Besides the manufactures we have enumerated and described, there are many others of more or less importance; and new inventions and the spur of enterprise are creating new manufactures in Birmingham every day.
There are manufacturers of steam-engines and other machinery, of stoves, grates, and other iron foundry. One firm (Messrs. Hardman Iliffe) employs a great number of workmen in making every kind of church furniture, from the most approved mediæval models and the designs of Mr. Pugin. Another executes stained-glass windows. Saddlery and harness, or parts of saddles and whips, employ a certain number of hands; and not only imitation but a good deal of real jewellery is made. There is one large and curious manufactory of gold chains.
In a word, there is no town in the world in which the execution of work, however new or complex, in metal, wood, horn, or ivory, can be so certainly effected as in Birmingham.
There are not many merchants in Birmingham, in the large sense of the term. The chief mercantile business is done by parties termed factors, who in effect are, if not actually, the agents of great merchants. These “factors” purchase what they need for their wholesale customers from the manufacturers. About 2,000 of the Birmingham manufacturers are what are termed garret-masters; they work themselves, and employ a few hands. The “factor” buys as few as half-a-dozen tea-pots, or a hundred gross of pearl buttons, from these little men, until he makes up his number. His business partakes more of the character of retail than wholesale, and the grinding—technically slaughtering—system of the factors of Birmingham has an unfavourable Yankeefying effect on their character.
The principal mercantile houses are in direct communication with American houses, if not actual partners or agents. A panic in New York finds an immediate echo in Warwickshire and Staffordshire, just as a fall or rise of cotton in New Orleans is immediately felt in Lancashire.
It is worth observing, that in some instances great transactions are carried on with wonderfully little show in Birmingham, and no state. We could not give a better instance of the difficulty of “judging by appearances” than in the following sketch from nature.

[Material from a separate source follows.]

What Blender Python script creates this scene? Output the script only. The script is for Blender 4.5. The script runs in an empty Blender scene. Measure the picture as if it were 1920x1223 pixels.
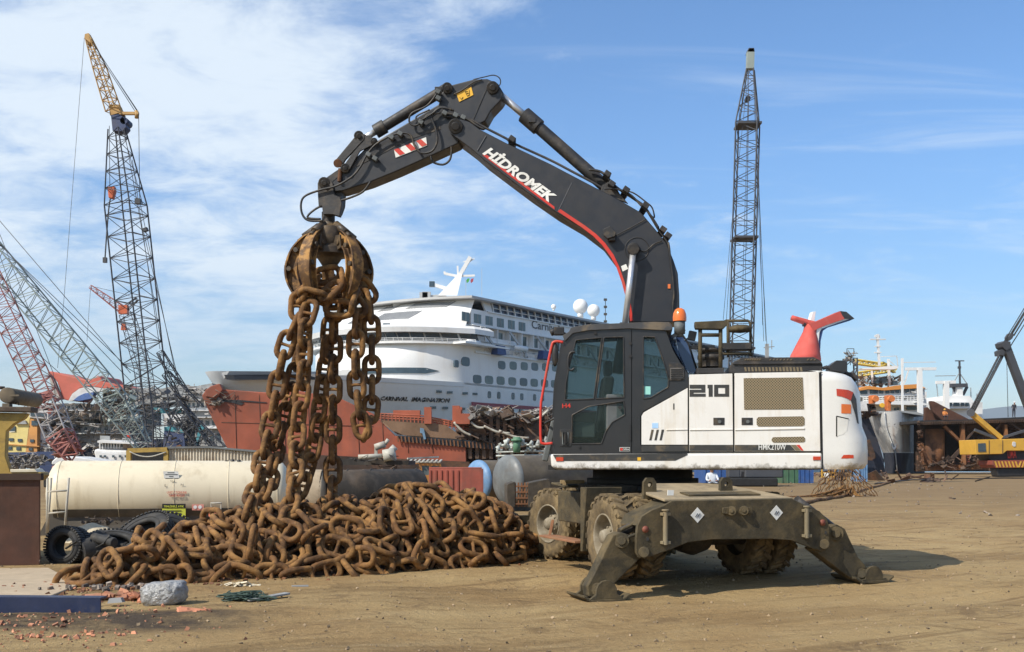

There is a broad street of tall mean houses, which, except at the workmen’s dinner hour, seems always empty.
In this street is a large house of a dirty, faded appearance; the cobwebbed windows blocked up; the door with a broken knocker and a sad want of paint. It is evidently the ci-devant residence of a Birmingham manufacturer of the old school, before the suburbs of Edgbaston and Handsworth sprang up, now turned into a warehouse or receptacle for lumber. As to apply to the front door would be useless, you turn up a dark passage at the side, and reach another dingy door, which gives way with a rattle at your touch, and closes with a rattle and a bang; passing through you ascend a flight of creaking deal stairs, and reach a suite of low rooms, about as imposing in appearance as a deserted printing-office. A few juvenile clerks—the very converse of the snug merchants’ clerks of the City of London—are distributed about. A stranger would not give £50 for the furniture, capital, and credit, of the whole concern.
And yet, in this strange place, is conducted a trade of many tens of thousands per annum, with branches in all the principal towns of Germany, Spain, Portugal, South America, and British India!
A rapid idea of the Birmingham hardware trade may be obtained from the extensive show-rooms of Messrs. Herbert, in the Bull-ring.